[begin GIVEN INFORMATION]

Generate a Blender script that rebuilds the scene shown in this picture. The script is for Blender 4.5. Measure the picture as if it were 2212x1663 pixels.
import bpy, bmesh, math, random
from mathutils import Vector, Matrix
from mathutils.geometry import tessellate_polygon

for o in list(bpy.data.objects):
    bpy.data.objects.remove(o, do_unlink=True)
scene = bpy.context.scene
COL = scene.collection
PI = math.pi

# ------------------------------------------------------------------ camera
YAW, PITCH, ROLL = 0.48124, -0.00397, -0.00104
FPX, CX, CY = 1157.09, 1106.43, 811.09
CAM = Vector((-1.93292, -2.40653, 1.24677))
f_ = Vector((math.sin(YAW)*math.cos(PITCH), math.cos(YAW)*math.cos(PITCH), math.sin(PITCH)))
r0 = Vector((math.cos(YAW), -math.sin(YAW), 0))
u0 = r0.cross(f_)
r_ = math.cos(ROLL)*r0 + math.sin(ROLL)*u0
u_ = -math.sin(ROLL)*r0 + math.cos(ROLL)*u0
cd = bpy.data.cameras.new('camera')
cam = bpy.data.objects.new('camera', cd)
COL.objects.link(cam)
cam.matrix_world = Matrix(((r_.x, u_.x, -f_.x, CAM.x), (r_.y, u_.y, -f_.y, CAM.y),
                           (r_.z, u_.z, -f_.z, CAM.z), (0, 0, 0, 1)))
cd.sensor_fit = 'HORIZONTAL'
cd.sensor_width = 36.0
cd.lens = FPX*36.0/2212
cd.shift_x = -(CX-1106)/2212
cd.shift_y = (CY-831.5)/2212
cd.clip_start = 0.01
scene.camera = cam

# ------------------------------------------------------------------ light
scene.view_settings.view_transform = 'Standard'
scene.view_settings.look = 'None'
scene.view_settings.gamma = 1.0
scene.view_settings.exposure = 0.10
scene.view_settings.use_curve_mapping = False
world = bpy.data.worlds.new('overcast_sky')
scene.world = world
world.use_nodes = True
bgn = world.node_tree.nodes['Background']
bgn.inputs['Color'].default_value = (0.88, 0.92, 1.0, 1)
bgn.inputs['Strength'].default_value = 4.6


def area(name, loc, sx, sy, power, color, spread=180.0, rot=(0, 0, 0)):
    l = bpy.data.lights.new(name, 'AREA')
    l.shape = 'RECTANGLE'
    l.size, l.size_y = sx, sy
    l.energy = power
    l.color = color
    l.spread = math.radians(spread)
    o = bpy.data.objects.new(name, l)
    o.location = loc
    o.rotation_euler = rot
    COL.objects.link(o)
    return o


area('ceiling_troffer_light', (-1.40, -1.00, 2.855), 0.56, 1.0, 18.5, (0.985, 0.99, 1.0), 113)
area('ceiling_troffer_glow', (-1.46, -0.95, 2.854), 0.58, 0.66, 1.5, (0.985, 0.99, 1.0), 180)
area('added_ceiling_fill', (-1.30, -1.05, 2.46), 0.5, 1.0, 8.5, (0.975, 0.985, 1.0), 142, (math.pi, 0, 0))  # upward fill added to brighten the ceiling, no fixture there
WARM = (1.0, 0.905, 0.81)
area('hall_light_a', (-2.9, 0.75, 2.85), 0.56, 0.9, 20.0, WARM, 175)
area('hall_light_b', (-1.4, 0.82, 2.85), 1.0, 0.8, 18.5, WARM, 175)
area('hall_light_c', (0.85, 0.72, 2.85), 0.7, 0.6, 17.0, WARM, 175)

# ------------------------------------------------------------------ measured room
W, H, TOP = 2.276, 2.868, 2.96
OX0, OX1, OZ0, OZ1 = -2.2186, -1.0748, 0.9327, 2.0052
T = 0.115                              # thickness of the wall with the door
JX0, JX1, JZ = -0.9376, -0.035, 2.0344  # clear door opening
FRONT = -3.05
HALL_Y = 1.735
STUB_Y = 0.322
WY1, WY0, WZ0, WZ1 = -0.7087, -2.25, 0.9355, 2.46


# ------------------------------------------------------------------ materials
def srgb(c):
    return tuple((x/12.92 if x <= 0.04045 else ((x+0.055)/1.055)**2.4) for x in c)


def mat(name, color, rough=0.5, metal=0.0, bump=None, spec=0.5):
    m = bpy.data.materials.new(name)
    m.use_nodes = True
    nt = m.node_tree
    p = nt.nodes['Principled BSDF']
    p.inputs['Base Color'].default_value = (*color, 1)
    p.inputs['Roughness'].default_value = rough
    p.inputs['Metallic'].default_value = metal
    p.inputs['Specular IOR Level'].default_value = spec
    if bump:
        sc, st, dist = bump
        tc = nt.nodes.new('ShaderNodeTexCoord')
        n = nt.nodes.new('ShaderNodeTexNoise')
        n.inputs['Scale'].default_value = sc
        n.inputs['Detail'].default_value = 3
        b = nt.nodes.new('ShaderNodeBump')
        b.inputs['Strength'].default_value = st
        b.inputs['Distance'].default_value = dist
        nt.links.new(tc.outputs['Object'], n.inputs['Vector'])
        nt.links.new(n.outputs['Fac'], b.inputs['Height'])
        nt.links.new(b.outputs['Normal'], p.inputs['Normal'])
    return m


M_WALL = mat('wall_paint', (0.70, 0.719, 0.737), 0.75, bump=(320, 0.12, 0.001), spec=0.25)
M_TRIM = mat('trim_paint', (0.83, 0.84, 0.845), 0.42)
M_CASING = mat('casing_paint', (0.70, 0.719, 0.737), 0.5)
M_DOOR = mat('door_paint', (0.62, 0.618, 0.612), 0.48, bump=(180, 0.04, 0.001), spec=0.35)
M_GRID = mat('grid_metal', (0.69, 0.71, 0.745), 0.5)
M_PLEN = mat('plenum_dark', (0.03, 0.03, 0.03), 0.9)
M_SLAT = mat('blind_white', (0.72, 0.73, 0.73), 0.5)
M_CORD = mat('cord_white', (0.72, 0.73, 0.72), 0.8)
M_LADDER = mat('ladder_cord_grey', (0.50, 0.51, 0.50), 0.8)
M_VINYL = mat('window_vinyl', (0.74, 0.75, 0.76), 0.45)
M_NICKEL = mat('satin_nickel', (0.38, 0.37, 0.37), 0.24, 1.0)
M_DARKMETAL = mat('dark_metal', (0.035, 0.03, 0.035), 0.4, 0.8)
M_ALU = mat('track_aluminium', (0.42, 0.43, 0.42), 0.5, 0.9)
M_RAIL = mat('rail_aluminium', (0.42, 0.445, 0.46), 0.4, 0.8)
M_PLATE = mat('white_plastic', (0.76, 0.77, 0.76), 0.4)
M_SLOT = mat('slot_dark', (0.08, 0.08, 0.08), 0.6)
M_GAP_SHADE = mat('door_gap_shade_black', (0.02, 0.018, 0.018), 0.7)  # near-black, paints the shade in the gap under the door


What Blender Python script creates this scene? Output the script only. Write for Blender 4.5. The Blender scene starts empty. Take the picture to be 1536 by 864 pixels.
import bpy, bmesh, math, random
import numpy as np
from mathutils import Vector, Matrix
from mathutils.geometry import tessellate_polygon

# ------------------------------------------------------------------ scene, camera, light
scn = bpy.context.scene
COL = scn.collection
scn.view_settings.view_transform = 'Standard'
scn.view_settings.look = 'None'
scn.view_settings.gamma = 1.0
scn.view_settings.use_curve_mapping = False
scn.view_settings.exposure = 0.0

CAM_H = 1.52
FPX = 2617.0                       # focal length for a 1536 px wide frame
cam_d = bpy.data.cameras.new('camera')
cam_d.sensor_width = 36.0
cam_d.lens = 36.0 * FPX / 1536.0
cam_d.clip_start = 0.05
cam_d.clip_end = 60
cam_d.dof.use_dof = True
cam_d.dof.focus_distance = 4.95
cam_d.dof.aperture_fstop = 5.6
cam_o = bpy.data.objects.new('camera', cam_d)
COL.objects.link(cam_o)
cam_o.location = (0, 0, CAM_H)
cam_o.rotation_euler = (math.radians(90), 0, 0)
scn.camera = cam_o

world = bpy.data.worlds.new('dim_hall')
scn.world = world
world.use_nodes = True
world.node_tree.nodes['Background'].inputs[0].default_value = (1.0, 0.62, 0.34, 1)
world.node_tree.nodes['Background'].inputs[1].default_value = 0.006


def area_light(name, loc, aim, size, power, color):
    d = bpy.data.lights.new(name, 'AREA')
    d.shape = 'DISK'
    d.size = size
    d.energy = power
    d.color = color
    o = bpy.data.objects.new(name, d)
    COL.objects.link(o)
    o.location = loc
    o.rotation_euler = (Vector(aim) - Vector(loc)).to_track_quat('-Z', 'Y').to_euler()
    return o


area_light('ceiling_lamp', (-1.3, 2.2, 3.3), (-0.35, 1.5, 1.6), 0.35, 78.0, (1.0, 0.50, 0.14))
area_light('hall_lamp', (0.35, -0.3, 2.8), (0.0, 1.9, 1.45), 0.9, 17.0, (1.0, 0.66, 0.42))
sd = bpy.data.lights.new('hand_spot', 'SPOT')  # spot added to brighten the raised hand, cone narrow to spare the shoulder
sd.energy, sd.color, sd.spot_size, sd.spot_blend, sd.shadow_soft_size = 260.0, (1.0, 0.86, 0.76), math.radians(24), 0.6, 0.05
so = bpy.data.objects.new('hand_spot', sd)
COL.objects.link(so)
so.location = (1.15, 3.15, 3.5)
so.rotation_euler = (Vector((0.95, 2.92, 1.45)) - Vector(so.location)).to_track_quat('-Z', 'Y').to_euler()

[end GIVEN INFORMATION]

**EXERCISE:** Up to and including the line that holds "PI = math.pi", reproduce the records above exactly from their first line, and give nothing else.

**FINISHED ANSWER:**
Generate a Blender script that rebuilds the scene shown in this picture. The script is for Blender 4.5. Measure the picture as if it were 2212x1663 pixels.
import bpy, bmesh, math, random
from mathutils import Vector, Matrix
from mathutils.geometry import tessellate_polygon

for o in list(bpy.data.objects):
    bpy.data.objects.remove(o, do_unlink=True)
scene = bpy.context.scene
COL = scene.collection
PI = math.pi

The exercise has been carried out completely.